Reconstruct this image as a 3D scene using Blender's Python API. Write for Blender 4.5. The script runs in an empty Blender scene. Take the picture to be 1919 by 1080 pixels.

_____

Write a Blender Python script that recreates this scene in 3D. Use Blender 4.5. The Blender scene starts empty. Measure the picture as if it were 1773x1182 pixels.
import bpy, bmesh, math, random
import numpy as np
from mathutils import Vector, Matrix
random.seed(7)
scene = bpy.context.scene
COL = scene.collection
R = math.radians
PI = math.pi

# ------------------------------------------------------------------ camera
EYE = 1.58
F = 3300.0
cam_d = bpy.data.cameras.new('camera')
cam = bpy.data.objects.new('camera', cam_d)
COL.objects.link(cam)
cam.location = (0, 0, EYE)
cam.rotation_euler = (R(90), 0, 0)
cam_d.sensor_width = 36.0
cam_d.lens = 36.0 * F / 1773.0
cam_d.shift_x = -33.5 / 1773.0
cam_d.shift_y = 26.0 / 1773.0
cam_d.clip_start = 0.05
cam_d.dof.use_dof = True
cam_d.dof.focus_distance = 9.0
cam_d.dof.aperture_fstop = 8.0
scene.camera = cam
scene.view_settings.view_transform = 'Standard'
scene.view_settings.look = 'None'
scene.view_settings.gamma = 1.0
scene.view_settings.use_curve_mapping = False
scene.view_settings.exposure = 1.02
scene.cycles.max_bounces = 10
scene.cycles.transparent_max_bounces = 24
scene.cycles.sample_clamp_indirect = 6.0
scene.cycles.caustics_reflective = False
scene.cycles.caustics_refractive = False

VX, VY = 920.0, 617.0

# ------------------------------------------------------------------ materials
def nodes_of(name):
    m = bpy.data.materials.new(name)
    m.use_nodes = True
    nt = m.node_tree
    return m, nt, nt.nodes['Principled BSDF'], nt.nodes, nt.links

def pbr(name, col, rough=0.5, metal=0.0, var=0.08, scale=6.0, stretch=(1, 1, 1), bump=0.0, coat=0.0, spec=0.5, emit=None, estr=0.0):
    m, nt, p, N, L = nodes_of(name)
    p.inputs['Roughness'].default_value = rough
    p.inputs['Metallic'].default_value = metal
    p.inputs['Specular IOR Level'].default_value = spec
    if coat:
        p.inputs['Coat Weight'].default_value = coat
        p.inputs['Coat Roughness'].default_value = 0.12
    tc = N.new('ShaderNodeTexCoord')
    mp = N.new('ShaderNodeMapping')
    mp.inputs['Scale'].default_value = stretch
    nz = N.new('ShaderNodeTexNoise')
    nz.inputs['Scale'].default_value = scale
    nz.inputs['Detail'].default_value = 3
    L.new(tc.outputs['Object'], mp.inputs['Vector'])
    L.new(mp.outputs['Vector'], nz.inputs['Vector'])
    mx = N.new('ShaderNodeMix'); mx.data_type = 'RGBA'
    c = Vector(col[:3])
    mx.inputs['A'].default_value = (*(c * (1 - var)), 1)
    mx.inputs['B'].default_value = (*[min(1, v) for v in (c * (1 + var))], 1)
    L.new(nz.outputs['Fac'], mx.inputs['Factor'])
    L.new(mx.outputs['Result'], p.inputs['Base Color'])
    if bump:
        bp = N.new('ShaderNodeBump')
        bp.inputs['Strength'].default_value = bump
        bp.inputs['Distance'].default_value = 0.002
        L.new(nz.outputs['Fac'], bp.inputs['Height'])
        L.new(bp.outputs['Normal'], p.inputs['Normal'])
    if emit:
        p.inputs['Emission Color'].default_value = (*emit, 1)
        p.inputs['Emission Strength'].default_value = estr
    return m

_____

*To be done*.
Each line of the material that holds the string "pixels" counts once; give the total alone.

*Result*.
2